Sur ce dernier volet, la copropriété Grigny 2 est devenue le laboratoire d'expérimentation des nouveautés juridiques apportées par la loi Elan, ou la circulaire qui lie le ministère de la Justice à celui du Logement. "Si le ministère de la Justice n'est pas signataire de la convention Orcod-IN, on sent un changement de braquet du parquet avec une progression dans le traitement des dossiers", témoigne l'édile grignois.

 

Contre les marchands de sommeil et les propriétaires indélicats, la ville mène aussi la guerre du chiffre, notamment sur le permis de louer. En 2019, 240 dossiers de demandes d'autorisation ont été déposé, plus du double qu'en 2018 (108 dépôts). La courbe des refus de mise en location, elle, produit un effet ciseaux, avec une réduction de moitié des arrêtés de refus. Cette victoire se savoure plutôt entre les murs des services municipaux, et fait partie de ces actions peu visibles auprès de la population.

 

Gestion urbaine de proximité

 

"Ce sont des choses qui restent assez éloignées de la vie quotidienne des gens.

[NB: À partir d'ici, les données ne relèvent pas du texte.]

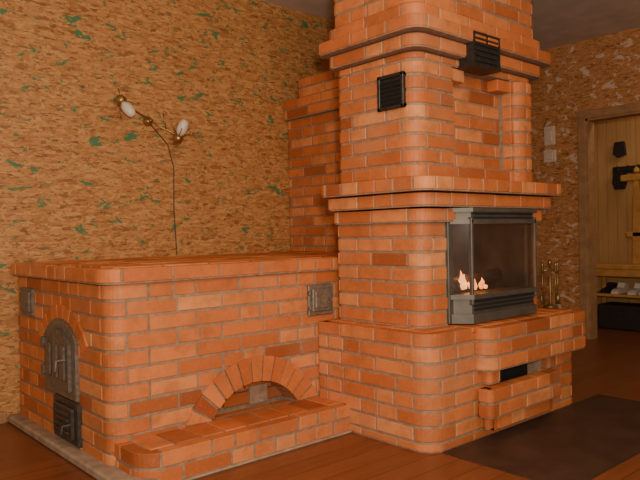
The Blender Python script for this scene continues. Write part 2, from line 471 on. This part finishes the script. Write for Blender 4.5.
# ------------------------------------------------------------ fireplace insert
ins=empty('fireplace_insert')
xa,xb=IXA,IXB; za,zb=ZH+.005,1.225; yb=YM+.0; yf=YM-.10
def bay(o=0): return [(xa-o,yb+.02),(xa-o,yb-.01),(xa+.075-o*.5,yf-o),(xb-.075+o*.5,yf-o),(xb+o,yb-.01),(xb+o,yb+.02)]
mb=MB()
mb.prism(bay(0),za,za+.05); mb.prism(bay(-.015),za+.05,za+.13); mb.prism(bay(.008),za+.13,za+.155)
mb.prism(bay(.01),zb-.022,zb); mb.prism(bay(-.012),zb-.065,zb-.02); mb.prism(bay(.002),zb-.085,zb-.062)
mb.box(xa-.02,xa+.025,yb-.012,yb+.01,za,zb,.003); mb.box(xb-.025,xb+.02,yb-.012,yb+.01,za,zb,.003)
for (px,py) in ((xa+.075,yf),(xb-.075,yf)):
    mb.box(px-.010,px+.010,py-.002,py+.02,za+.1,zb-.05,.004)
mb.obj('steel_frame',M_steel,ins)
mb=MB()
for k in range(3):
    z=za+.066+k*.022
    mb.box(xa+.10,xb-.10,yf+.004,yf+.03,z,z+.011)
for k in range(2):
    z=zb-.056+k*.02
    mb.box(xa+.10,xb-.10,yf+.002,yf+.03,z,z+.009)
mb.obj('louvre_slots',M_black,ins)  # solid black bars paint the dark of the slot openings
mb=MB()
mb.add([(xa+.015,yb-.005,za+.155),(xa+.075,yf+.008,za+.155),(xa+.075,yf+.008,zb-.085),(xa+.015,yb-.005,zb-.085)],[(0,1,2,3)])
mb.add([(xb-.015,yb-.005,za+.155),(xb-.075,yf+.008,za+.155),(xb-.075,yf+.008,zb-.085),(xb-.015,yb-.005,zb-.085)],[(0,1,2,3)])
mb.add([(xa+.075,yf+.008,za+.155),(xb-.075,yf+.008,za+.155),(xb-.075,yf+.008,zb-.085),(xa+.075,yf+.008,zb-.085)],[(0,1,2,3)])
mb.obj('glass_panes',M_glass,ins)
mb=MB()
mb.box(xa+.01,xa+.02,yb,2.53,za+.02,zb-.02); mb.box(xb-.02,xb-.01,yb,2.53,za+.02,zb-.02)
mb.box(xa+.01,xb-.01,2.52,2.53,za+.02,zb-.02); mb.box(xa+.01,xb-.01,yb,2.53,za+.02,za+.15); mb.box(xa+.01,xb-.01,yb,2.53,zb-.06,zb-.03)
mb.obj('firebox_lining',simple('sooted_firebrick',(.05,.035,.025),.85,0,.4,8),ins)
mb=MB()
mb.tube([(2.93,2.24,.79),(3.2,2.30,.79),(3.45,2.34,.80)],.04,10); mb.tube([(3.0,2.38,.79),(3.4,2.25,.84)],.035,10)
mb.obj('logs',M_dark,ins,True)
mb=MB()
for i in range(9):
    t=i/8; x=2.965+.17*t; y=2.19+.05*math.sin(i*2.3); h=(.085*(1-t)+.03)*(1 if i%2 else .65)
    lx=.02*math.sin(i*1.7)
    mb.tube([(x,y,.78),(x+lx*.3,y,.78+h*.3),(x+lx,y,.78+h*.65),(x+lx*.5,y,.78+h)],[.008,.015,.010,.001],8)
mb.obj('flames',M_flame,ins,True)
pl=D.lights.new('fire_glow','POINT'); pl.energy=5; pl.color=(1,.36,.09); pl.shadow_soft_size=.05
po=D.objects.new('fire_glow',pl); SC.collection.objects.link(po); po.location=(3.08,2.26,.92); po.parent=ins
# ------------------------------------------------------------ room
def boxobj(name,m,*a,b=0):
    mb=MB(); mb.box(*a,b); return mb.obj(name,m)
H=2.97
boxobj('floor',M_floor,-2.2,7.8,-2.5,4.4,-.1,0)
boxobj('ceiling',M_ceil,-2.2,7.8,-2.5,4.4,H,H+.1)
boxobj('wall_left',M_osb,-2.2,7.8,4.25,4.4,0,H)
XWr=6.33; d0,d1,dz=2.15,3.17,2.2
mb=MB(); mb.box(XWr,XWr+.13,d1,4.25,0,H); mb.box(XWr,XWr+.13,-2.5,d0,0,H); mb.box(XWr,XWr+.13,d0,d1,dz,H)
mb.obj('wall_right',M_osb2)
boxobj('wall_hallway',M_hallwood,7.55,7.7,-1,4.25,0,H)
mb=MB()
mb.box(XWr-.02,XWr,d1-.01,d1+.07,0,dz+.07,.004); mb.box(XWr-.02,XWr,d0-.09,d0+.01,0,dz+.07,.004); mb.box(XWr-.022,XWr,d0-.09,d1+.07,dz-.01,dz+.07,.004)
mb.box(XWr-.005,XWr+.135,d1-.03,d1,0,dz); mb.box(XWr-.005,XWr+.135,d0,d0+.03,0,dz); mb.box(XWr-.005,XWr+.135,d0,d1,dz-.03,dz)
mb.obj('door_frame',M_trim)
boxobj('baseboard_left',M_trim,-2.2,1.19,4.225,4.25,0,.07,b=.004)
mb=MB(); mb.box(XWr-.02,XWr,d1+.07,4.25,0,.07,.004); mb.box(XWr-.02,XWr,-2.5,d0-.09,0,.07,.004); mb.obj('baseboard_right',M_trim)
boxobj('hearth_floor_plate',M_plate,2.60,4.25,1.39,YT-.004,.001,.005)
# hallway bench with shelf
hb=empty('hallway_bench')
mb=MB(); by0,by1,bx0,bx1=2.35,3.55,7.05,7.45
mb.box(bx0,bx1,by0,by1,.66,.71,.008); mb.box(bx0+.02,bx1,by0,by1,.36,.39,.006)
mb.box(bx0+.02,bx0+.04,by0+.05,by1-.05,.58,.66,.004)
for y in(by0+.02,by1-.07):
    for x in(bx0+.02,bx1-.07): mb.box(x,x+.05,y,y+.05,0,.66,.006)
for y in(by0+.45,by0+.78): mb.prism([(y-.05,.71),(y+.05,.71),(y+.025,1.62),(y-.025,1.62)],bx1-.06,bx1-.02,'x')
mb.box(bx1-.07,bx1-.02,by0+.3,by0+.95,1.62,1.69,.01); mb.box(bx1-.06,bx1-.03,by0+.35,by0+.9,1.0,1.06,.01)
mb.lathe([(.01,0),(.035,.03),(.03,.06),(.005,.085)],(bx1-.04,by0+.78,1.69),12)
mb.obj('bench_frame',M_wood,hb)
for i,(y,m) in enumerate(((2.62,M_white),(2.74,M_white),(2.95,M_white),(3.07,M_white),(3.25,M_white),(3.37,M_dark))):
    mb=MB()
    mb.prism([(-.14,0),(.12,0),(.12,.10),(.04,.11),(.01,.06),(-.10,.045),(-.14,.02)],-.04,.04,'y')
    o=mb.obj('shoe_%d'%(i+1),m,hb); o.location=(7.24,y,.391)
boxobj('storage_box',M_dark,7.12,7.44,2.45,3.45,.001,.27,b=.01)
hk=empty('coat_hook_rail')
mb=MB()
mb.box(7.53,7.55,2.95,3.45,1.72,1.80,.004)
for y in(3.02,3.13,3.24,3.36): mb.tube([(7.53,y,1.76),(7.47,y,1.75),(7.46,y,1.80)],.01)
mb.obj('rail',M_iron,hk)
mb=MB(); mb.prism([(3.30,1.78),(3.40,1.78),(3.43,1.62),(3.40,1.54),(3.30,1.54),(3.27,1.64)],7.47,7.52,'x'); mb.obj('cap',M_iron,hk)
mb=MB(); mb.prism([(3.31,2.08),(3.41,2.08),(3.43,1.95),(3.38,1.90),(3.29,1.93)],7.50,7.545,'x'); mb.obj('scarf',M_dark,hk)
for n,(y,z,w,h) in enumerate(((3.54,2.07,.12,.20),(3.54,1.86,.14,.13))):
    mb=MB(); mb.box(XWr-.03,XWr,y-w/2,y+w/2,z-h/2,z+h/2,.008); mb.box(XWr-.038,XWr-.025,y-w*.28,y+w*.28,z-h*.3,z+h*.3,.006)
    mb.obj('light_switch',M_plast)
# fireplace tools
ft=empty('fireplace_tool_set'); cx,cy,cz=3.90,2.20,ZH
mb=MB(); mb.lathe([(.045,0),(.045,.01),(.02,.02),(.008,.03),(.007,.27),(.014,.28),(.012,.30),(.002,.31)],(cx,cy,cz),14)
mb.tube([(cx-.05,cy+.03,cz+.235),(cx,cy,cz+.245),(cx+.05,cy-.03,cz+.235)],.005)
mb.obj('stand',M_abrass,ft,True)
for i,(dx,dy) in enumerate(((-.045,.027),(.045,-.027),(-.012,-.045))):
    mb=MB(); mb.tube([(cx+dx,cy+dy,cz+.03),(cx+dx,cy+dy,cz+.27)],.004)
    mb.lathe([(.003,.22),(.010,.235),(.008,.27),(.011,.28),(.002,.295)],(cx+dx,cy+dy,cz),10)
    if i==0: mb.box(cx+dx-.02,cx+dx+.02,cy+dy-.004,cy+dy+.004,cz+.02,cz+.08,.002)
    if i==1: mb.lathe([(.003,.09),(.014,.07),(.017,.02)],(cx+dx,cy+dy,cz),10)
    mb.obj('tool_%d'%(i+1),M_abrass,ft,True)
# wall lamp
wl=empty('wall_lamp'); yw=4.25
mb=MB()
Mx=Matrix.Rotation(math.pi/2,4,'X')
mb.lathe([(.035,0),(.035,.012),(.022,.03),(.01,.04)],(2.16,yw,1.91),20,Mx)
arm=[(1.93,yw-.10,1.99),(1.99,yw-.12,1.96),(2.06,yw-.09,1.94),(2.16,yw-.05,1.91),(2.23,yw-.07,1.865),(2.30,yw-.11,1.825),(2.35,yw-.12,1.82)]
mb.tube(arm,.006)
mb.tube([(2.16,yw-.03,1.91),(2.16,yw-.06,1.91)],.012)
heads=[((1.935,yw-.10,2.0),(.35,-.5,-.75)),((2.34,yw-.12,1.81),(.2,-.5,.95))]
sh=MB()
for p,d in heads:
    q=Vector((0,0,1)).rotation_difference(Vector(d).normalized()).to_matrix().to_4x4()
    mb.lathe([(.008,-.06),(.03,-.045),(.038,-.01),(.02,.01)],p,14,q)
    sh.lathe([(.018,0),(.034,.03),(.038,.06),(.032,.095),(.022,.115),(.012,.12)],p,14,q)
    for k in range(5):
        a=k*math.pi*.4+.4
        mb.tube([Vector(p)+q@Vector((.02*math.cos(a),.02*math.sin(a),0)),Vector(p)+q@Vector((.055*math.cos(a),.055*math.sin(a),.04)),Vector(p)+q@Vector((.085*math.cos(a),.085*math.sin(a),.07))],.0035,6)
mb.tube([(1.93,yw-.1,2.03),(1.91,yw-.09,2.09)],.004,6); mb.tube([(2.25,yw-.1,1.85),(2.23,yw-.1,1.96)],.004,6)
mb.obj('brass_arms',M_brass,wl,True); sh.obj('glass_shades',M_white,wl,True)
mb=MB(); mb.tube([(2.17,yw-.005,1.90),(2.31,yw-.006,1.76),(2.355,yw-.006,1.6),(2.35,yw-.006,1.3),(2.365,yw-.006,.97)],.0035,6); mb.obj('power_cord',M_dark,wl)
# ------------------------------------------------------------ light
def area(name,loc,tgt,size,power,col):
    l=D.lights.new(name,'AREA'); l.size=size; l.energy=power; l.color=col
    o=D.objects.new(name,l); SC.collection.objects.link(o); o.location=loc
    o.rotation_euler=(Vector(tgt)-Vector(loc)).to_track_quat('-Z','Y').to_euler(); return o
area('ceiling_light',(1.2,0.2,2.6),(2.4,3.2,1.2),1.0,30,(1,.82,.62))
area('camera_flash',(-.05,-.25,1.30),(2.6,2.5,1.3),.2,88,(1,.88,.72))
area('hallway_light',(6.95,2.3,2.8),(7.2,2.9,0),.4,7,(1,.82,.6))
w=D.worlds.new('World'); SC.world=w; w.use_nodes=True
w.node_tree.nodes['Background'].inputs[0].default_value=(1,.81,.62,1); w.node_tree.nodes['Background'].inputs[1].default_value=.46
# ------------------------------------------------------------ camera
cam=D.cameras.new('camera'); cam.lens=37.1; cam.sensor_width=36; cam.clip_start=.02
co=D.objects.new('camera',cam); SC.collection.objects.link(co); SC.camera=co
az=math.radians(48.6); pitch=math.radians(.52); roll=math.radians(-1.1)
co.matrix_world=Matrix.Translation((0,0,1.1))@Matrix.Rotation(az-math.pi/2,4,'Z')@Matrix.Rotation(math.pi/2-pitch,4,'X')@Matrix.Rotation(roll,4,'Z')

Même si l'on trouve que le lancement de travaux d'urgence est formidable, l'installation d'une porte coupe-feu ne change pas foncièrement leur quotidien", ironise Joëlle Boneu. D'où la nécessité de lancer des actions à plus court-terme, comme la gestion urbaine de proximité, lancée par l'Anah, qui entend l'élargir à d'autres sites de priorité nationale du plan Initiatives copropriétés.

 

"On taille des arbres, on refait de la voirie, on organise la gestion des déchets. Cela peut paraître anecdotique mais pas quand on sait comment cela pouvait être avant. C'est concret", plaide Philippe Rio. Un "retour à la normalité" de vie de quartier où les arbres taillés cacheront peut-être la forêt qui s'annonce pour les partenaires de l'Orcod-IN, celui de la scission du syndicat principal. Pour l'EPF d'Ile-de-France, il s'agit de couper une tête de pieuvre irriguée par 27 syndicats secondaires, voués à devenir autonomes.